Multicultural Education – Comparing Policies for Marginalized Groups in Canada and Israel

12:45-2:00pm
Wednesday, 23 October 2013
204 Runme Shaw Building, HKU Main Campus

Speaker: Ruwaida Abu Rass
Chair: Mark Bray

 

Canada’s multiculturalism policy, launched in 1971, has been widely admired. Among its effects have been major improvements in the education of Native Canadians. The policy could be an exemplary model for other pluralistic societies. Israel is among those societies, and arguably needs a similar policy for its native population and especially the Arab Bedouins in the southern part of the country.

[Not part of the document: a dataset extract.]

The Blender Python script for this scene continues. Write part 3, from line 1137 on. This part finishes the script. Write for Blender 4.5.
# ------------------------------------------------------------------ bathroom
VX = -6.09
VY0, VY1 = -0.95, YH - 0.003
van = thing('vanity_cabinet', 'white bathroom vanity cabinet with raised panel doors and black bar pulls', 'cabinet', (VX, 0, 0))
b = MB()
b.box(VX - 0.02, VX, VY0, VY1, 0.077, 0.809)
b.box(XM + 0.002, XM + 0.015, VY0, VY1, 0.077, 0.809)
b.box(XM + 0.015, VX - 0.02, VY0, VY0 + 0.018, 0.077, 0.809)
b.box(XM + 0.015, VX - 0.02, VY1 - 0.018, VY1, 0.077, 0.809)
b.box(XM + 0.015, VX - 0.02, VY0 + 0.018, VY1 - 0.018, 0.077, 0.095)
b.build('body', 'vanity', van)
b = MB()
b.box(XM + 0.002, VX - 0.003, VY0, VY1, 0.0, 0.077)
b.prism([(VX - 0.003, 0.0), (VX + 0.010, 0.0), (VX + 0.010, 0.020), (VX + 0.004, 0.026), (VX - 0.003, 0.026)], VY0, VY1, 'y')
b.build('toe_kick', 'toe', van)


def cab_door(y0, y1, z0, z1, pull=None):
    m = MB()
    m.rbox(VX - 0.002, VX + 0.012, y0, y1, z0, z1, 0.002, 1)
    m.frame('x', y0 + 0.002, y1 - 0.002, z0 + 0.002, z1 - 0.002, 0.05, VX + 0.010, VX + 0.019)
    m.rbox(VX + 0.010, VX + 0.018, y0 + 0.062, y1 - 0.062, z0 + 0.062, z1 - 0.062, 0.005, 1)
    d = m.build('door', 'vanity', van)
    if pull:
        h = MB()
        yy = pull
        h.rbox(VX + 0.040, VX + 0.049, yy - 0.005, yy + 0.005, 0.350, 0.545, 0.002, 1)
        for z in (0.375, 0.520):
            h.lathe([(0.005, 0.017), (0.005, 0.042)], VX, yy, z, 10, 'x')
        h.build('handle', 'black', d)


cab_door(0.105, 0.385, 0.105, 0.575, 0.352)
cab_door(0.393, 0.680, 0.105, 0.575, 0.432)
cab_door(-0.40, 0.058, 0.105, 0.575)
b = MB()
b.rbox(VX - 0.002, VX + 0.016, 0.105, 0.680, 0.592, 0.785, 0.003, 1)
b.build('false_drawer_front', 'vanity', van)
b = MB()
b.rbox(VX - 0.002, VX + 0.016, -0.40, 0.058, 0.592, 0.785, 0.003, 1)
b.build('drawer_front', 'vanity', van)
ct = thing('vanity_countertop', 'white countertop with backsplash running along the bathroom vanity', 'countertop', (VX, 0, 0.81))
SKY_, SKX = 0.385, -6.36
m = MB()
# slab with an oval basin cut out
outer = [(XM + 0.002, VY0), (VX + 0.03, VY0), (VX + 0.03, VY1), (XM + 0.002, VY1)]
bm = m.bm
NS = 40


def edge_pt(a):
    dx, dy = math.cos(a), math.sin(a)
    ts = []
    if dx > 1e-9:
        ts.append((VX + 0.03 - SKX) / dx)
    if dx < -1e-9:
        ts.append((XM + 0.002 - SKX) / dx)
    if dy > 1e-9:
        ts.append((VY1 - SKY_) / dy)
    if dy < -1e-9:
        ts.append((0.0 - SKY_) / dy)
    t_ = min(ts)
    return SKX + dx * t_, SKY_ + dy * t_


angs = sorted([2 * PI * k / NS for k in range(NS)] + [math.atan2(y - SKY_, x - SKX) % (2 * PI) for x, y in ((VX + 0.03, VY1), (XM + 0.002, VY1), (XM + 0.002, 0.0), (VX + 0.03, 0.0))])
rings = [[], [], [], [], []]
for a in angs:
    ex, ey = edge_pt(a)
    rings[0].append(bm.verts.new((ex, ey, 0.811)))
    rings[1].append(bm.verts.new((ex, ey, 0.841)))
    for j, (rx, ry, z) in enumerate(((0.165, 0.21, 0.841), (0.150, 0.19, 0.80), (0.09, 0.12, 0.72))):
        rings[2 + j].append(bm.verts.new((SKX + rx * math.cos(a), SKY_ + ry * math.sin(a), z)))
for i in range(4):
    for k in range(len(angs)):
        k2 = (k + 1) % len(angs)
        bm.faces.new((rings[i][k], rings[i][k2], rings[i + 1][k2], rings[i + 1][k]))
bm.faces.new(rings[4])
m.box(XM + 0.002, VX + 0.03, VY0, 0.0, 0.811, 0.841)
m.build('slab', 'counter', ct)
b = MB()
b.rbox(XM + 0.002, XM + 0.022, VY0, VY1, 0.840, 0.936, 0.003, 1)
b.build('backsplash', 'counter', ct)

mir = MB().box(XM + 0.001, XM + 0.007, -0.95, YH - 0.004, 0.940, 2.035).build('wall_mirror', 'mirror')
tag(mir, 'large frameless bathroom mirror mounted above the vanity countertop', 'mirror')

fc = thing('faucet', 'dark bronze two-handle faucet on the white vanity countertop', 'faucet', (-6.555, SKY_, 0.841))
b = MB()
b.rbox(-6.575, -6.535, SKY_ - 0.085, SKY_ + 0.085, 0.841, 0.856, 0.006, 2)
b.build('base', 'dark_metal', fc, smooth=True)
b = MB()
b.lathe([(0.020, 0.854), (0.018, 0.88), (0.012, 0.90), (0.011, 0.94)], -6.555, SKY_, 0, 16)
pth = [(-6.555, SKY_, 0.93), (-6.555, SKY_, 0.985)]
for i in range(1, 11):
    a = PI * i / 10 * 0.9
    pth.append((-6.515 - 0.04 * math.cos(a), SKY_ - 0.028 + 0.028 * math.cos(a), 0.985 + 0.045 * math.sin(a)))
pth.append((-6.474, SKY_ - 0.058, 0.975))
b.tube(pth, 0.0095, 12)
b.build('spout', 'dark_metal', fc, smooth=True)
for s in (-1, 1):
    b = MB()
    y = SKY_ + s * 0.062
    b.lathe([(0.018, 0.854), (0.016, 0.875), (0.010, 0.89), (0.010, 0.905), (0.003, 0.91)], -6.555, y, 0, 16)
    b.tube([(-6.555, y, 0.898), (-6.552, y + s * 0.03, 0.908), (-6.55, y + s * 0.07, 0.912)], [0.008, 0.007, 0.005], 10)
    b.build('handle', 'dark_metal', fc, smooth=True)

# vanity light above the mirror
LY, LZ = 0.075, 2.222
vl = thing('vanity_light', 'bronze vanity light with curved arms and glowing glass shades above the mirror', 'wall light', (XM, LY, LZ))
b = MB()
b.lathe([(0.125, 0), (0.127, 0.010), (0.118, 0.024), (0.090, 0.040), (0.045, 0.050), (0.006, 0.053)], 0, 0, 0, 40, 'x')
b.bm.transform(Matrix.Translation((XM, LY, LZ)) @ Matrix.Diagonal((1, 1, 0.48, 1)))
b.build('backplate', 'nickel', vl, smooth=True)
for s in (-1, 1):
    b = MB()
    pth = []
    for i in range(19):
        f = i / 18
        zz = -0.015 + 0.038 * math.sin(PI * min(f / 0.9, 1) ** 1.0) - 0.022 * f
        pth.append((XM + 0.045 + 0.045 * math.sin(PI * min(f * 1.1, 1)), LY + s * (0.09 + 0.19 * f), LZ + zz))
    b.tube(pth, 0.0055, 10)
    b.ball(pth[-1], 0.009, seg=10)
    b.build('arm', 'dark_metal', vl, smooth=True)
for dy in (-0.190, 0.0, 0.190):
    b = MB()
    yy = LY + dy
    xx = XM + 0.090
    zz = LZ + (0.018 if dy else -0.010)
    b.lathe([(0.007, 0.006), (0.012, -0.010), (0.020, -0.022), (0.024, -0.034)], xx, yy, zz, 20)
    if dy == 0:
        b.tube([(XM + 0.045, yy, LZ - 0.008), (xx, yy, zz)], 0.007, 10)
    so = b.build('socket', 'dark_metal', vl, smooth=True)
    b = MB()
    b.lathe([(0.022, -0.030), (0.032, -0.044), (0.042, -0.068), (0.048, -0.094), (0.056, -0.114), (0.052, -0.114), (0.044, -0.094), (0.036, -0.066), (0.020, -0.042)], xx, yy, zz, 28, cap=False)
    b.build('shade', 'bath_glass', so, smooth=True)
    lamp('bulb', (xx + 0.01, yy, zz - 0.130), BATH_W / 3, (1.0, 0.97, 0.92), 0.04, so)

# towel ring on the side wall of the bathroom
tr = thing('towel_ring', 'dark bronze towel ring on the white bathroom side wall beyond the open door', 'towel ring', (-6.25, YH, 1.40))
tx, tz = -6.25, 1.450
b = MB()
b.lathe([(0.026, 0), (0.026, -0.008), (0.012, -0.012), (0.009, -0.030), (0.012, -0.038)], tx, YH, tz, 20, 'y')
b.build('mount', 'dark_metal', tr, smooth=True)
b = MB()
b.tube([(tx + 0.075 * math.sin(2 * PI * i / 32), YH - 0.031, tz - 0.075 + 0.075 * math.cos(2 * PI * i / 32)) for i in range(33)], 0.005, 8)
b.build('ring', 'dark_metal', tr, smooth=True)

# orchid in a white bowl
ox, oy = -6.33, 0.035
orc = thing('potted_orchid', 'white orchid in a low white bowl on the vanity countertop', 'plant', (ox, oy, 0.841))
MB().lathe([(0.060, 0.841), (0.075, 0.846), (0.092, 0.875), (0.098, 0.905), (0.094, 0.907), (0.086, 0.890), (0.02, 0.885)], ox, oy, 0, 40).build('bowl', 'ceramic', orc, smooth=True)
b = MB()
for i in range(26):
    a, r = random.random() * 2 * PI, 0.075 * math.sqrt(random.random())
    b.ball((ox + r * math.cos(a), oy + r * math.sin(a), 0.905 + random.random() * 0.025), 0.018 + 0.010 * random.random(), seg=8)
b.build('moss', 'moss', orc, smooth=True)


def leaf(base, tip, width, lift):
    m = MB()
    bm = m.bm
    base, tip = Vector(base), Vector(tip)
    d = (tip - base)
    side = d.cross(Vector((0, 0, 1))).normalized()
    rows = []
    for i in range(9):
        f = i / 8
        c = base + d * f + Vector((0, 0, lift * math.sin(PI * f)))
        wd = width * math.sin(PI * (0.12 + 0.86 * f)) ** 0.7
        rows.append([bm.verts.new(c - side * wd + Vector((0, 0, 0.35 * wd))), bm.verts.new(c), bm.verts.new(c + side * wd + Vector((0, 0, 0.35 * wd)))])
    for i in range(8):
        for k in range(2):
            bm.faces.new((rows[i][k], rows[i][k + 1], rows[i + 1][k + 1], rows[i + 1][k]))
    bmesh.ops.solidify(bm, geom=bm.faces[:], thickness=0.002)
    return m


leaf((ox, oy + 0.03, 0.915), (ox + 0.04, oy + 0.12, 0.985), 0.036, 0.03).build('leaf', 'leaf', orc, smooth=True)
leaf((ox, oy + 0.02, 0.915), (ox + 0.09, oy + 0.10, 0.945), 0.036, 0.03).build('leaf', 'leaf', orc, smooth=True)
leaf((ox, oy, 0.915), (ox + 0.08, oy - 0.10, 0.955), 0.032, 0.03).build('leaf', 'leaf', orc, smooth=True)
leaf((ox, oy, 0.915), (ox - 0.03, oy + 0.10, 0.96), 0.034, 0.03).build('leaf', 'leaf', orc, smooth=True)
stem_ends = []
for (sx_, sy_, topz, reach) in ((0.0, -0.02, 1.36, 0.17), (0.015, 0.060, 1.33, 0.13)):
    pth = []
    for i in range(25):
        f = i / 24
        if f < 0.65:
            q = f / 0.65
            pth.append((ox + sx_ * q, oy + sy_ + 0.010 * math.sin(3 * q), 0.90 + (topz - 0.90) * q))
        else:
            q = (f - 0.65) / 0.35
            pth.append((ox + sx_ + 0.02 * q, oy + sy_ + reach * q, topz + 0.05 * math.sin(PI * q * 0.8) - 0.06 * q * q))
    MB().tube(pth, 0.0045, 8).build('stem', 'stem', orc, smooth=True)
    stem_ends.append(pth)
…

This presentation will draw on two studies of newly-recruited teachers in the Northwest Territories of Canada and in the Negev of Israel. Both are remote areas with distinctive cultures; and both import teachers from other parts of the country to work alongside indigenous teachers. The seminar will highlight some of the achievements and tensions, and the lessons from the comparison.

 

Ruwaida Abu Rass is a teacher educator in the Academic Arab Institute for Education in Beit Berl Academic College, Israel. She also holds the UNESCO Chair for Multiculturalism in Teacher Training. She specializes in teaching English as a Foreign Language (EFL) and in multiculturalism in teacher edu- cation. She has been a member of the Second Authorities for Broadcasting in Israel, representing the Arab Palestinian minority.